Moses had a strong artistic sensibility, instilled by her father, an amateur painter and inventor who encouraged her early interest in art. As a young woman she depicted farm scenes on needlepoint pictures and quilts, a hobby that would later inform her handling of color, form, and texture. She also used house paint to embellish ordinary household objects, such as fireboards. Following her husband’s death in 1927, Moses began painting landscapes on a “tip-up” table in her bedroom studio, soaking her brushes in empty cold cream jars and using discarded jar covers as palettes. When worsening arthritis forced her to give up her notions and fancy work, Moses began painting on a steady basis, developing an approach characterized by simplified shapes and luminous hues. She also used unconventional techniques, sometimes adding glitter to white paint to denote the effects of sunlight on snow and sizing her paintings according to the old frames she had around the house. Moses also clipped motifs from greeting cards, old newspaper clippings, and Currier and Ives prints, creating an archive of visual motifs that she used to produce contour drawings on her support. Her earliest paintings were squarish, modestly scaled, and limited to only a few elements, as in The First Automobile (1939 or earlier; private collection). However, by about 1944 Moses was working on larger formats, focusing her attention on expansive settings featuring groups of people, buildings, houses, and animals carefully dispersed across the surface of her support as if caught in a moment in time, as demonstrated in classic examples such as Out for Christmas Trees (1946; Smithsonian American Art Museum, Washington, D.C.). 

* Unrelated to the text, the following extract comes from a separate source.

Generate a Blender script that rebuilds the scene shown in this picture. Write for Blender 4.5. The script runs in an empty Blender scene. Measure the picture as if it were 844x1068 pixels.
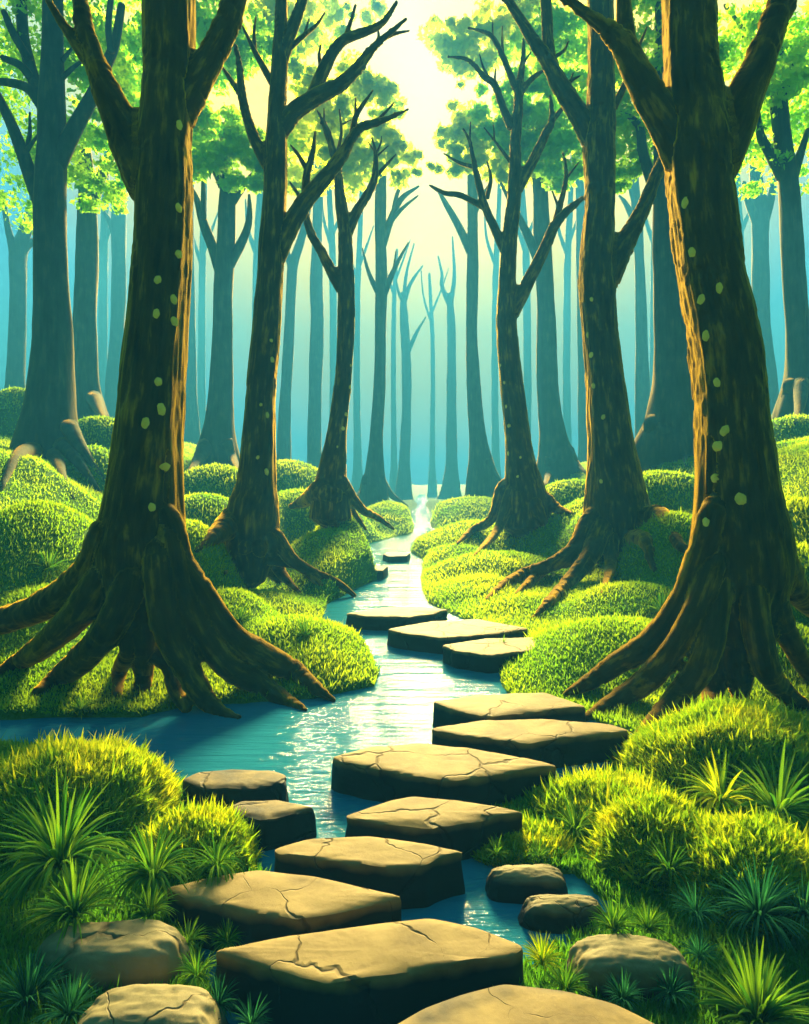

Moses initially gave her paintings as gifts to friends and relatives, but as her confidence as an artist grew, she began exhibiting and selling her work at local fairs and charity events, alongside her homemade jams and preserves. She was “discovered” in 1938 when Louis J. Caldor, a civil engineer and art aficionado from New York, saw some of her paintings in a window of Thomas’ Drug Store in Hoosick Falls, New York, and acquired about a dozen examples for his collection. In addition to supplying Moses with oil paints and canvas boards, Caldor became her advocate in the New York art world, introducing her work to leading gallerists such as Sidney Janis, who included three of her paintings in his exhibition, Contemporary Unknown American Painters, held at the Museum of Modern Art in 1939. Caldor also showed her paintings to Otto Kallir, who, attracted to the way in which she utilized her naive style to create “a compelling truth and closeness to nature,” gave Moses a solo show at the Galerie St. Etienne in 1940 and went on to become her dealer and biographer. An exhibition of Moses’s paintings at Gimbel’s Department Store during that same year was instrumental in propelling her into the national spotlight. In the ensuing years, Moses’s work was acquired by such progressive-minded collectors as Duncan Phillips, who purchased McDonnell Farm (1943) and Hoosick Farm in Winter (1944) for The Phillips Collection in Washington, D.C. The industrialist Thomas J. Watson, chairman and CEO of IBM Corporation, was also an early supporter of Moses’s work. 

Nicknamed “Grandma Moses” by a writer for the New York Herald Tribune, Moses’s talent, work ethic, and cheerful outlook on life also made her the darling of the mass media, attracting attention both at home and abroad for her paintings, her plucky, down-to-earth personality, and her advanced age. Moses’s paintings were included in solo and group shows in museums throughout the United States and Europe and disseminated on a wider basis through reproductions on calendars, Christmas cards, and china, as well as in magazines such as Saturday Evening Post and Life. Her autobiography, My Life’s History (1952), contributed to her status as an American icon.

By the time Grandma Moses died on December 13, 1961 at age 101, she had completed over 1,600 paintings featuring scenes of country life inspired by her recollections of the past and her belief that “Memory is recorded in our brain."